Fashion is about who we are, how we want to be seen and how we feel about our bodies, says Kathleen Todoruk, '92 BSc(HEc). For 25 years, Todoruk has been stitching custom-made, or bespoke, garments for women from all walks of life with Todoruk Designs. Bespoke design is an opportunity to create an original and enduring look that reflects you, she says.

"I'm all about letting people be themselves," adds Jagodzinsky. "Every rule is made to be broken." Ask yourself, what do I like? What do I want to wear every day?

3: Think longevity

It's easy to fall prey to the consumption machine that is the fashion industry, says Kennedy. Exercise caution when it comes to the latest fad.

Look for pieces designed to be worn "regardless of season, whether it's to work or a social event or taking your kid to the playground," Kennedy says. What can you wear - and feel good in - anywhere?

Don't be afraid to consider custom pieces. "People assume it's frightfully expensive," Todoruk says. But buying custom can end up being cheaper because clothes fit properly and last far longer. Consider longevity in your choice of fabrics, too.
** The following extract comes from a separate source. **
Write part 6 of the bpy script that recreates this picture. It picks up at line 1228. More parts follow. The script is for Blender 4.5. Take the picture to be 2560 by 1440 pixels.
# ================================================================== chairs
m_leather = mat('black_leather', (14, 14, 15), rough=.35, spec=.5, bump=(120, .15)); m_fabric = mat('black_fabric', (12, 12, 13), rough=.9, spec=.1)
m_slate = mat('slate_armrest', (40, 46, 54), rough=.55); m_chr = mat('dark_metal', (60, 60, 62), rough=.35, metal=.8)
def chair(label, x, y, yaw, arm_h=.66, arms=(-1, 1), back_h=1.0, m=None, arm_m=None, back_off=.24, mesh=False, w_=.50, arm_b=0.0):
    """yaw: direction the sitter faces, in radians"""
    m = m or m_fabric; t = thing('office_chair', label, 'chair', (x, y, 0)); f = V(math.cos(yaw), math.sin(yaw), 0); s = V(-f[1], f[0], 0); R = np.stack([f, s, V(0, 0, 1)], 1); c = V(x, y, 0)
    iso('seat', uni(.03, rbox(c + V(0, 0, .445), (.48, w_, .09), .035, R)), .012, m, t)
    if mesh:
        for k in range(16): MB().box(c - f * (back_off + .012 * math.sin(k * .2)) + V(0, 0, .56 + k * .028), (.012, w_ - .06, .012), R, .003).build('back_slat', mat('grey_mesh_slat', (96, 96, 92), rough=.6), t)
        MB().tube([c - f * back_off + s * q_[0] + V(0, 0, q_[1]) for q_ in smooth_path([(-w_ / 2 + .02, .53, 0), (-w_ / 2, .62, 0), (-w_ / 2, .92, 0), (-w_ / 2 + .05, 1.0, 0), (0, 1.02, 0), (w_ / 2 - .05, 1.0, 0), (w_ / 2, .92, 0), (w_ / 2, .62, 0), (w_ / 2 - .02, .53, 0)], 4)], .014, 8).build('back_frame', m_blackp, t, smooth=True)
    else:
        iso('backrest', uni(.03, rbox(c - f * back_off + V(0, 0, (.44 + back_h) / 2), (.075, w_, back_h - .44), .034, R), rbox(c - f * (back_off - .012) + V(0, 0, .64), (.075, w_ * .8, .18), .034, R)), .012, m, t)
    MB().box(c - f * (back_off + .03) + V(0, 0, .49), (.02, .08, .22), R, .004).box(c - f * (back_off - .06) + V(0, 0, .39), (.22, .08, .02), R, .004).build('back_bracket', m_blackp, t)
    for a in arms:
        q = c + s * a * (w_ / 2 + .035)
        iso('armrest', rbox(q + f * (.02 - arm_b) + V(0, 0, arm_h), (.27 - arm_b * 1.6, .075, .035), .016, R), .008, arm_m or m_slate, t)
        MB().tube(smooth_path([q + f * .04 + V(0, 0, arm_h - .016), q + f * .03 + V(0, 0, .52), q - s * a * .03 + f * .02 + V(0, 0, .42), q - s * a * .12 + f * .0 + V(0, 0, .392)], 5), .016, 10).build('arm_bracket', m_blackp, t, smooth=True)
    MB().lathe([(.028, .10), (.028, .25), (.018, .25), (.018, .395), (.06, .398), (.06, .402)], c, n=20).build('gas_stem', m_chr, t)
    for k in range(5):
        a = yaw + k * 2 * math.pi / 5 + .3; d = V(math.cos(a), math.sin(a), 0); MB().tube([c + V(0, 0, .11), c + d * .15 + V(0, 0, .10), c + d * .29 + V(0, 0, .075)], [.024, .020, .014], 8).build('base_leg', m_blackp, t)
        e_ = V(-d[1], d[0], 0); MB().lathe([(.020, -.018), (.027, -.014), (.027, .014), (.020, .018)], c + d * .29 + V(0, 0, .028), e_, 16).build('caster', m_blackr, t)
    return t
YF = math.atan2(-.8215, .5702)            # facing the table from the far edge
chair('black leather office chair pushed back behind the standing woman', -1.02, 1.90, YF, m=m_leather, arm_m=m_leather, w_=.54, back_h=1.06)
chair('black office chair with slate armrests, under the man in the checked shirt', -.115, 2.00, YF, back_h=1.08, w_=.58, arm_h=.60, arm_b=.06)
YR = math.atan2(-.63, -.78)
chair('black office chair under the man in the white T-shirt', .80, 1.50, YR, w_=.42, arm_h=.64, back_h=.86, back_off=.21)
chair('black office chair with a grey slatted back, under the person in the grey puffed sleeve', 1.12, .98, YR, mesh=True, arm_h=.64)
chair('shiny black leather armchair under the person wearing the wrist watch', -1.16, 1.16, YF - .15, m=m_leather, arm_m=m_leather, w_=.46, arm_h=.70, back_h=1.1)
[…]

Natural fabrics such as linen, cotton and wool are good picks for sustainable, long-lasting garments. "Bar none, wool is the workhorse of all textiles," Todoruk says.

Dress: Todoruk Designs, Hair/Makeup: YegAdorn Lisa Leung Photography
4: Dress up, not down

Sure, there's a place in the world for ultra-casual: sipping craft beer around the campfire, road tripping with your bestie, chilling on a tarp under the stars at a music festival. But in situations where it could go either way, designers say a little overdressed is best. "It sets a tone," says Kennedy. "You want to feel good about yourself. It's about that confidence."

Jagodzinsky is a fan of dressy, too - but it doesn't have to hurt. That old adage about beauty being painful? Baloney. "You're dressed up but you're still wearing comfortable clothing that makes you feel good," he says.

5: Accessorize: less is more

People tend to over-accessorize, says Jagodzinsky, and that's where they run into trouble. "Less is more. Quality over quantity," he says, citing Coco Chanel's advice to take off one accessory before you leave the house.

His favourite accessory? Earrings. "It's something really simple, a little shine."

Dress: Véra Vero
6: Know that colour is the new black

"Black will always be there," says Todoruk. It's inoffensive, flattering - a safe bet.

But don't be afraid to try something exciting. Todoruk's clients will often look at textile swatches and get excited, "This is really cool, and I've always loved red." Go with that instinct, she says. "They take a small chance that they think is a huge chance. Relax. It's just a colour."

7: Speak the language of fashion

The most important thing to consider when it comes to getting dressed? Ask yourself what message you're conveying with your wardrobe. "Fashion is an instant language. It says who you are in the first 10 seconds you see someone," says Jagodzinsky.

With any wardrobe choice, he says, the big question is: why? "It's all about motive and intention."

Jessica Kennedy, former co-owner of Nokomis Clothing, works in alumni relations at the University of Alberta while pursuing her master of arts in material culture from the Department of Human Ecology.

Derek Jagodzinsky is the creator, owner and operator of LUXX. He received a bachelor of design at the University of Alberta and completed an internship in New York City with Michael Kaye Couture.

Kathleen Todoruk, owner and creative director of Todoruk Designs, has her atelier in the heart of downtown Edmonton. With clients all over the world, her love for bespoke design has flourished since 1992.